Differentiable neural architecture search (NAS) greatly accelerates the architecture search while retaining enough search space. However, existing differentiable NAS is vague in distinguishing candidate operations using the relative magnitude of architectural parameters and suffers from instability and low performance. In this paper, we propose a novel probabilistic framework for differentiable NAS named VDNAS that leverages variational dropout to achieve reformulated super-net sparsification for differentiable NAS. We propose a hierarchical structure to simultaneously enable operation sampling and explicit topology optimization via variational dropout. Specifically, for operation sampling, we develop semi-implicit variational dropout to enable selection of multiple operations and suppress the over-selection of skip-connect operation. We introduce embedded Sigmoid relaxation to alleviate the biased gradient estimation in semi-implicit variational dropout to ensure the stability in sampling of architectures and optimization of architectural parameters.

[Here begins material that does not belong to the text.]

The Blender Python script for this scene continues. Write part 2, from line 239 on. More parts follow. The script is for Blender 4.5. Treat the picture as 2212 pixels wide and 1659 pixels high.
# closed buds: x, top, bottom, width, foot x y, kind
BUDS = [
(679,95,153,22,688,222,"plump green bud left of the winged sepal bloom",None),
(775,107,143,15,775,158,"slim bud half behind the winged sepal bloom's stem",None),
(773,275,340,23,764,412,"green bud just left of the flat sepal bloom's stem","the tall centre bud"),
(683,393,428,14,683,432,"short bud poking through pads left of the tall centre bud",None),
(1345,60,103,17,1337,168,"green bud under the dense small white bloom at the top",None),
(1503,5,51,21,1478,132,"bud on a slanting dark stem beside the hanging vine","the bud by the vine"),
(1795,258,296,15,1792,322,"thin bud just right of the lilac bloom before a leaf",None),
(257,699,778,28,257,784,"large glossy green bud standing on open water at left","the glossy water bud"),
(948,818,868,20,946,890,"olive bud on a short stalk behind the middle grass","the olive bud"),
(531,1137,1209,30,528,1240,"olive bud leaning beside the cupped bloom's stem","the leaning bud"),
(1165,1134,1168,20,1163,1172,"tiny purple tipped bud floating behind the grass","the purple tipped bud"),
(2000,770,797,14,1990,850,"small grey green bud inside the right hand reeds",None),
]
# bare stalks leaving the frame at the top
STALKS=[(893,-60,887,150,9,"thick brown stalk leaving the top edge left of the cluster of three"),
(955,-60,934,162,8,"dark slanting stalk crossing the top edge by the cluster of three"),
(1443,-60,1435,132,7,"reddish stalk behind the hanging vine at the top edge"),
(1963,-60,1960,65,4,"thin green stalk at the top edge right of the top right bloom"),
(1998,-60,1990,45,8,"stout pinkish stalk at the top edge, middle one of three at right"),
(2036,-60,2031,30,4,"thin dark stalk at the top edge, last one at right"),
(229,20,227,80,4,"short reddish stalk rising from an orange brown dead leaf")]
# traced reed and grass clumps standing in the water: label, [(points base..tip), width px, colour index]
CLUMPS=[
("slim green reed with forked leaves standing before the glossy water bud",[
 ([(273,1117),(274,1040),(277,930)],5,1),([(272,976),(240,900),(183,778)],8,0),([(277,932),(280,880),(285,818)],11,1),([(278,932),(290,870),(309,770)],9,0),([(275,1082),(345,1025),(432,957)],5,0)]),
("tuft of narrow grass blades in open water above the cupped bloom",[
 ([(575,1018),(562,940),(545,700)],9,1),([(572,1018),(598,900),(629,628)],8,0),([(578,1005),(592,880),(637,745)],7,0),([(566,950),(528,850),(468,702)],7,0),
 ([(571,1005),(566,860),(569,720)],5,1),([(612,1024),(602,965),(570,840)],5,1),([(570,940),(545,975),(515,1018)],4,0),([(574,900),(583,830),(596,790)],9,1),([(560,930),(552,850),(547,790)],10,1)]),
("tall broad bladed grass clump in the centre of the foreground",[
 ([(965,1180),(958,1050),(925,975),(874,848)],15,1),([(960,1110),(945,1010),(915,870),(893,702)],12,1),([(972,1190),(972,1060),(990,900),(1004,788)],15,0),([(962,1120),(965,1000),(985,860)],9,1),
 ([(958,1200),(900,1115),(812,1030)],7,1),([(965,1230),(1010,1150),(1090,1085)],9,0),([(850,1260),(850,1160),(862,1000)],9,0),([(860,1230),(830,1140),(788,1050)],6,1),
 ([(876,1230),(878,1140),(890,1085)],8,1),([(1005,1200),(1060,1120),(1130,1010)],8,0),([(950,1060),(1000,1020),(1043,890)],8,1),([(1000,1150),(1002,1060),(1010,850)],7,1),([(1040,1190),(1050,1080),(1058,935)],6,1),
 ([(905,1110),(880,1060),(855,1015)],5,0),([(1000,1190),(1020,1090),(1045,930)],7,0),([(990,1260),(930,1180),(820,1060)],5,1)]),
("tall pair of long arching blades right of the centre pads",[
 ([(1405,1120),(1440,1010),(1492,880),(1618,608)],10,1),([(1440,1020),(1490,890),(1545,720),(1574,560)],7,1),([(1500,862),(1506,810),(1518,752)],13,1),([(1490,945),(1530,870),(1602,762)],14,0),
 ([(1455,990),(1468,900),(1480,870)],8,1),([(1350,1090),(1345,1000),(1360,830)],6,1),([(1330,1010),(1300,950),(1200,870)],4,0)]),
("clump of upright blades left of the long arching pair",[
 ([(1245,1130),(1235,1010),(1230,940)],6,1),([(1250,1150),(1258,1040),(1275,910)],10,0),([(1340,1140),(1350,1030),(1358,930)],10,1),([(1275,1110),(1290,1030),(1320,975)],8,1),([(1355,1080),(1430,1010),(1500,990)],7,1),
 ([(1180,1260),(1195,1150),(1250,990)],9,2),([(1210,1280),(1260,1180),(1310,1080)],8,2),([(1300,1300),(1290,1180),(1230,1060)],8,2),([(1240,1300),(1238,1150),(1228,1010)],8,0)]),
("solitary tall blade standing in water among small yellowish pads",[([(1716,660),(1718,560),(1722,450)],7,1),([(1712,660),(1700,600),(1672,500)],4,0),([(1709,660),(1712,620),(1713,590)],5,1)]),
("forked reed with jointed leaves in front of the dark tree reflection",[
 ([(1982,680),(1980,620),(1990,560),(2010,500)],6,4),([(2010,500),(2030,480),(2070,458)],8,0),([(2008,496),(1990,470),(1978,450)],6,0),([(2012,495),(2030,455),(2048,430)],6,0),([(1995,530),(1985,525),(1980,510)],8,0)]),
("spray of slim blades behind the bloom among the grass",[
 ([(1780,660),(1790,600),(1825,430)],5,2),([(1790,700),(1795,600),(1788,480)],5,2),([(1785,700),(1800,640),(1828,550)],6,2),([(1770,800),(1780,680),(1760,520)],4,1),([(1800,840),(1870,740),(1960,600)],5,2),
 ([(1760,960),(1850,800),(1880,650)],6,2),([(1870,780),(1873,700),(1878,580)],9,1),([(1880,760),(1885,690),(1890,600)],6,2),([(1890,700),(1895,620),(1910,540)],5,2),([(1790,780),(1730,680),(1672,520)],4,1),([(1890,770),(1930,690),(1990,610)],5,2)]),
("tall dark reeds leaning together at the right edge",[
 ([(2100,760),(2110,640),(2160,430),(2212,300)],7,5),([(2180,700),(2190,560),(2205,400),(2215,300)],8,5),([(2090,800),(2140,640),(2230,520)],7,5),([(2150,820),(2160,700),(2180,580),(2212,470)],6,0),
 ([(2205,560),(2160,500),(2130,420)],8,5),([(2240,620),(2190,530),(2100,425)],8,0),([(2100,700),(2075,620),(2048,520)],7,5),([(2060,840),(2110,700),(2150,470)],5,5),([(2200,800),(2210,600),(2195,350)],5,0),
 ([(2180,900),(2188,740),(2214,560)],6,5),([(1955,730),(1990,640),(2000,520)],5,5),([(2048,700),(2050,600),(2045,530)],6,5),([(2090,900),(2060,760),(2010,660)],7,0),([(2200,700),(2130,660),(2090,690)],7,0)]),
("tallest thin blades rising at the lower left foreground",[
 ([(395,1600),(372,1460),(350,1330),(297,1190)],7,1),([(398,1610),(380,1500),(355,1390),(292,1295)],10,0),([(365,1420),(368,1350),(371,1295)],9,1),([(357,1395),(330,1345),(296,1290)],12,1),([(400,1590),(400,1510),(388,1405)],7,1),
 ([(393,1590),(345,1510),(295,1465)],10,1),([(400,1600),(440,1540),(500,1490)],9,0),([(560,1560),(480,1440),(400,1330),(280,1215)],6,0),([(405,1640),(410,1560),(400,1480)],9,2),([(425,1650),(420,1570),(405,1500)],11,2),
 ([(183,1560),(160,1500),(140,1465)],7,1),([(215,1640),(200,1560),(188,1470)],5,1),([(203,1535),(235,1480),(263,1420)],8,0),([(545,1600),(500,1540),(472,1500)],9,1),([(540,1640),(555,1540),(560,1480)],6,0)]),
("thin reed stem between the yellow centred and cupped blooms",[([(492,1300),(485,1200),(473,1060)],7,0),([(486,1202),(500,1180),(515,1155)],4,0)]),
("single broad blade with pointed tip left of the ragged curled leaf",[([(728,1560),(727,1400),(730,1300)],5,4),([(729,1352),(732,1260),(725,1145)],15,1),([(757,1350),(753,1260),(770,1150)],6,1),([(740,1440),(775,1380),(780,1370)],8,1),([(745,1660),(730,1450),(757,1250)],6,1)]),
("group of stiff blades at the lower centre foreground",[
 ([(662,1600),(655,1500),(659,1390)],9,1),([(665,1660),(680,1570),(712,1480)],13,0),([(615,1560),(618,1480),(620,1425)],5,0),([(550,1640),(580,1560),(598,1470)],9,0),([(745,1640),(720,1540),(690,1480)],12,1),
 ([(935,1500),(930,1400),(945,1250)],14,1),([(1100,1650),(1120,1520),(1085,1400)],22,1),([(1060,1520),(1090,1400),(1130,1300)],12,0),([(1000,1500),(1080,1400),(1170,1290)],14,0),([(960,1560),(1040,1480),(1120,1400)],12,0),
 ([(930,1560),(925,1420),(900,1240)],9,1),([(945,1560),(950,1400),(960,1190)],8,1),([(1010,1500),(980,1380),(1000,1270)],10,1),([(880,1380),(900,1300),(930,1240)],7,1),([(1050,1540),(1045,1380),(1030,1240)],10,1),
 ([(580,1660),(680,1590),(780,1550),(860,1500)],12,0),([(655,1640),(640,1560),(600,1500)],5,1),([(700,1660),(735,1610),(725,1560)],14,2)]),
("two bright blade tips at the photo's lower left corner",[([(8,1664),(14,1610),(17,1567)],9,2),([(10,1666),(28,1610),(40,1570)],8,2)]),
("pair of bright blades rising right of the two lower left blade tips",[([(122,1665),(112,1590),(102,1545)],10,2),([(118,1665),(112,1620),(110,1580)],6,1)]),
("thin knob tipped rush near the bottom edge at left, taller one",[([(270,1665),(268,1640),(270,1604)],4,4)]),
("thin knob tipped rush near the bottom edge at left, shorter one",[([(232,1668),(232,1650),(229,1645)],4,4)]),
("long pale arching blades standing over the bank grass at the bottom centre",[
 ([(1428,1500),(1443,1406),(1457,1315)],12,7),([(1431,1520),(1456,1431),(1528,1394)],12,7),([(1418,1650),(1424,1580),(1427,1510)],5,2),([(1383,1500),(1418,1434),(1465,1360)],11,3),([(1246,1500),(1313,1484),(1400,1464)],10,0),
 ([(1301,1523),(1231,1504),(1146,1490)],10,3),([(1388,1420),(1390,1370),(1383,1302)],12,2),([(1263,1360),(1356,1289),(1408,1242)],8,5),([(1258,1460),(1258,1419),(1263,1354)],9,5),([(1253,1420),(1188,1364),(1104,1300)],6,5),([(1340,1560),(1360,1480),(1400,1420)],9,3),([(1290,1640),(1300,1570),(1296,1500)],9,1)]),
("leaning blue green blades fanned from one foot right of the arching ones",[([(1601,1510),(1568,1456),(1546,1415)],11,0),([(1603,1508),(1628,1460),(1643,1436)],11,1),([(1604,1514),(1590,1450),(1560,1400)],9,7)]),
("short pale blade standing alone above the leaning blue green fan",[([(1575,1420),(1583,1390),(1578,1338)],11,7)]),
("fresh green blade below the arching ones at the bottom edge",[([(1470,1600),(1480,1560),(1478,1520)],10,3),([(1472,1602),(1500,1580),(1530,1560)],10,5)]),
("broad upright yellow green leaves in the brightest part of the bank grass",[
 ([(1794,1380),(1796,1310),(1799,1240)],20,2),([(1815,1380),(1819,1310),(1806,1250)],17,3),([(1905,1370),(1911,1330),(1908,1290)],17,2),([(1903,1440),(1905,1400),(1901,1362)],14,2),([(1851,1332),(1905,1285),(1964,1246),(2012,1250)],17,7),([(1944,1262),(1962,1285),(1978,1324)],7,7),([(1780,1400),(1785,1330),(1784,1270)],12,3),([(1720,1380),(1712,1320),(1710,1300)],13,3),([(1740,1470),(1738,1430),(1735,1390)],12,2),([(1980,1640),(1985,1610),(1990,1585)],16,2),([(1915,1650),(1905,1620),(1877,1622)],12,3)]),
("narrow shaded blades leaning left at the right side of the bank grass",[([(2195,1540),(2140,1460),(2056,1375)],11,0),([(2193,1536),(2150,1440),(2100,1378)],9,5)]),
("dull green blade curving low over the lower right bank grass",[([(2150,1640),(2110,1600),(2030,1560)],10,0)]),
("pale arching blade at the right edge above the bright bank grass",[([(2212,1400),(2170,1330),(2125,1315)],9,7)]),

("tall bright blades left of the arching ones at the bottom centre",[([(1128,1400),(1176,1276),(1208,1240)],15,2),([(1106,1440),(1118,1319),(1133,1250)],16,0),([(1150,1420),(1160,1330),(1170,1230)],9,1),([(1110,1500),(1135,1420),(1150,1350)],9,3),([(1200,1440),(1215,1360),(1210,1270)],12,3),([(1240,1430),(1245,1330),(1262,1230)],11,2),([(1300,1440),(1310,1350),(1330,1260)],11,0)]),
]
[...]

Furthermore, we design operation reparameterization to aggregate multiple sampling operations on the same edge to improve the shallow and wide architectures induced by multiple-operation sampling and enhance the transferring ability to large-scale datasets. Experimental results demonstrate that proposed approaches achieve state-of-the-art performance, i.e., top-1 error rates of 2.45% and 15.76% on CIFAR-10/100. Remarkably, when transferred to ImageNet, the proposed approaches searched on CIFAR-10 outperform existing methods searched directly on ImageNet with only 10% search cost.